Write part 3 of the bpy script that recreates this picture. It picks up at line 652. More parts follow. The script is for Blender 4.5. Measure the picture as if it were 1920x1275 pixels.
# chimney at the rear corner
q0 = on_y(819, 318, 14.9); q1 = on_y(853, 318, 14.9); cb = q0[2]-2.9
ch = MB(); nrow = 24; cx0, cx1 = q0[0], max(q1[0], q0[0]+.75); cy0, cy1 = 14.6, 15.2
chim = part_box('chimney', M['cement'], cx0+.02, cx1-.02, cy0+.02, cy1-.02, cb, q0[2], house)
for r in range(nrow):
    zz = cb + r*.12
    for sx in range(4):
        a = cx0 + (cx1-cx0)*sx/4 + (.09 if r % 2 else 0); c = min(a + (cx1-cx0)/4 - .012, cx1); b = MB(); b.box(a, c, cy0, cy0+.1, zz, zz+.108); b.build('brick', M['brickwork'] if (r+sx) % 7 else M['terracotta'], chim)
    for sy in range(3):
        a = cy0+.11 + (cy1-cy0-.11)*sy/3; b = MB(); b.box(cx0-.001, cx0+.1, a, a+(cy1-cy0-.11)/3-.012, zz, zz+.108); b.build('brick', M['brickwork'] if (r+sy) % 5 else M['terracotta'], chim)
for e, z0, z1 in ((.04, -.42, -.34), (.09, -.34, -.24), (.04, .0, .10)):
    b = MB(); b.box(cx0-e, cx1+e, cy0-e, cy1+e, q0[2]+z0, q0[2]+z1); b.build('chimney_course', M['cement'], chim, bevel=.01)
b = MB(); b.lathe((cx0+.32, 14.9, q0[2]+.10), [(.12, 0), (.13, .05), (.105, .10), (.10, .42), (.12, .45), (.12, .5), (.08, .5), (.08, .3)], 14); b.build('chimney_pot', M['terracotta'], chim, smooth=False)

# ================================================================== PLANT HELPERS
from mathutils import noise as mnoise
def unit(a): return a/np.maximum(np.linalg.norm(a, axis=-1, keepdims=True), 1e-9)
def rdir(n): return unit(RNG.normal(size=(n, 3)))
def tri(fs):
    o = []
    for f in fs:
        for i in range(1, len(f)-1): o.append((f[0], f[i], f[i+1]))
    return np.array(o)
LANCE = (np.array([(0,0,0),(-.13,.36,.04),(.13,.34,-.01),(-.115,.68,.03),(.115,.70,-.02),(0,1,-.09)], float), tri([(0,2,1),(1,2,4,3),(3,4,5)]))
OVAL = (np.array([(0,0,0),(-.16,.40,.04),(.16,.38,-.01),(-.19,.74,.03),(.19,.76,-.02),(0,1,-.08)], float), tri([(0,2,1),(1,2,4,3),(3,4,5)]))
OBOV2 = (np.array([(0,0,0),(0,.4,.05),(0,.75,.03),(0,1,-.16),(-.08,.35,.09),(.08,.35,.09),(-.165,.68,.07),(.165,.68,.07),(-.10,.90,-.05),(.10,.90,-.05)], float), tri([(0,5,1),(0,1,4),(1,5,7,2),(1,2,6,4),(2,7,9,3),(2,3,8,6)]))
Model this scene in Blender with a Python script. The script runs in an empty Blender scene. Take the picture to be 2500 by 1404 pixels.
---------------
§ Short exercise: Look over the material above and show each line where "script" appears.

§ Reply:
Write part 3 of the bpy script that recreates this picture. It picks up at line 652. More parts follow. The script is for Blender 4.5. Measure the picture as if it were 1920x1275 pixels.
Model this scene in Blender with a Python script. The script runs in an empty Blender scene. Take the picture to be 2500 by 1404 pixels.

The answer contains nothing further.